▶ _Set task_:
Write out all the lines again, precisely as they stand, but without the images.

▶ _Given information_:
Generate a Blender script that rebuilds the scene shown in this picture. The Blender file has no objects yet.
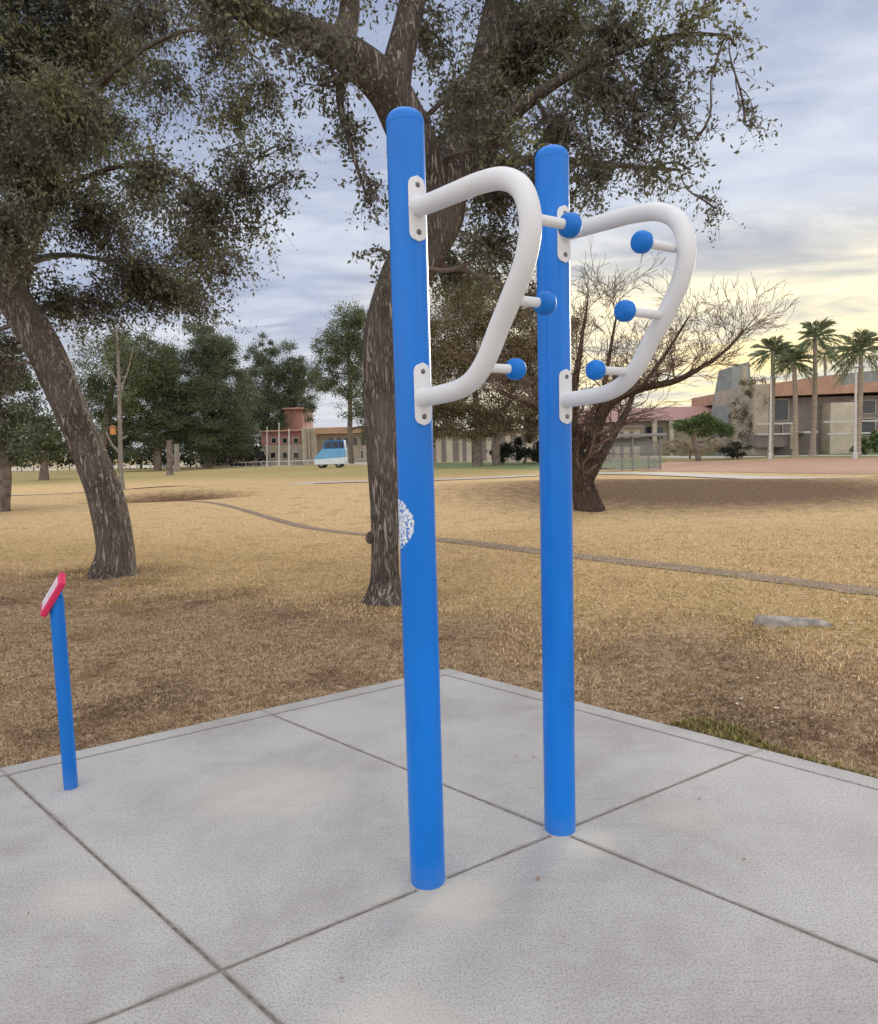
import bpy, bmesh, math, random
import numpy as np
from mathutils import Vector, Matrix, noise as mnoise
R_ = math.radians
rng = np.random.default_rng(7)
random.seed(7)

# ------------------------------------------------------------------ camera
FPX, PITCH, ROLL, EYE = 700.0, R_(5.2), -math.atan(211 / 7690), 1.45
F = np.array([0, math.cos(PITCH), -math.sin(PITCH)])
R0 = np.array([1.0, 0, 0]); U0 = np.cross(R0, F)
RR = R0 * math.cos(ROLL) + U0 * math.sin(ROLL); UU = np.cross(RR, F)
cam_d = bpy.data.cameras.new('camera'); cam = bpy.data.objects.new('camera', cam_d)
bpy.context.scene.collection.objects.link(cam)
cam.matrix_world = Matrix(((RR[0], UU[0], -F[0], 0), (RR[1], UU[1], -F[1], 0), (RR[2], UU[2], -F[2], EYE), (0, 0, 0, 1)))
cam_d.sensor_fit = 'VERTICAL'; cam_d.sensor_height = 24; cam_d.lens = FPX / 1024 * 24
cam_d.clip_start = .05; cam_d.clip_end = 2000
S = bpy.context.scene; S.camera = cam
S.view_settings.view_transform = 'Standard'; S.view_settings.look = 'None'
S.view_settings.exposure = 0.22; S.view_settings.gamma = 1
EYEP = np.array([0, 0, EYE])
def ray(px, py): return F + RR * ((px - 439) / FPX) - UU * ((py - 512) / FPX)
def gnd(px, py, z=0.0):                      # survey: where a point of the ground lies
    d = ray(px, py); return EYEP + d * ((z - EYE) / d[2])
def at(px, py, Y):                           # survey: a point at the distance Y
    d = ray(px, py); return EYEP + d * (Y / d[1])

# ------------------------------------------------------------------ world and sun
SUN_EL, SUN_AZ = R_(11), R_(27)
sund = (math.sin(SUN_AZ) * math.cos(SUN_EL), math.cos(SUN_AZ) * math.cos(SUN_EL), math.sin(SUN_EL))
W = bpy.data.worlds.new('World'); S.world = W; W.use_nodes = True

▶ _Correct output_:
Generate a Blender script that rebuilds the scene shown in this picture. The Blender file has no objects yet.
import bpy, bmesh, math, random
import numpy as np
from mathutils import Vector, Matrix, noise as mnoise
R_ = math.radians
rng = np.random.default_rng(7)
random.seed(7)

# ------------------------------------------------------------------ camera
FPX, PITCH, ROLL, EYE = 700.0, R_(5.2), -math.atan(211 / 7690), 1.45
F = np.array([0, math.cos(PITCH), -math.sin(PITCH)])
R0 = np.array([1.0, 0, 0]); U0 = np.cross(R0, F)
RR = R0 * math.cos(ROLL) + U0 * math.sin(ROLL); UU = np.cross(RR, F)
cam_d = bpy.data.cameras.new('camera'); cam = bpy.data.objects.new('camera', cam_d)
bpy.context.scene.collection.objects.link(cam)
cam.matrix_world = Matrix(((RR[0], UU[0], -F[0], 0), (RR[1], UU[1], -F[1], 0), (RR[2], UU[2], -F[2], EYE), (0, 0, 0, 1)))
cam_d.sensor_fit = 'VERTICAL'; cam_d.sensor_height = 24; cam_d.lens = FPX / 1024 * 24
cam_d.clip_start = .05; cam_d.clip_end = 2000
S = bpy.context.scene; S.camera = cam
S.view_settings.view_transform = 'Standard'; S.view_settings.look = 'None'
S.view_settings.exposure = 0.22; S.view_settings.gamma = 1
EYEP = np.array([0, 0, EYE])
def ray(px, py): return F + RR * ((px - 439) / FPX) - UU * ((py - 512) / FPX)
def gnd(px, py, z=0.0):                      # survey: where a point of the ground lies
    d = ray(px, py); return EYEP + d * ((z - EYE) / d[2])
def at(px, py, Y):                           # survey: a point at the distance Y
    d = ray(px, py); return EYEP + d * (Y / d[1])

# ------------------------------------------------------------------ world and sun
SUN_EL, SUN_AZ = R_(11), R_(27)
sund = (math.sin(SUN_AZ) * math.cos(SUN_EL), math.cos(SUN_AZ) * math.cos(SUN_EL), math.sin(SUN_EL))
W = bpy.data.worlds.new('World'); S.world = W; W.use_nodes = True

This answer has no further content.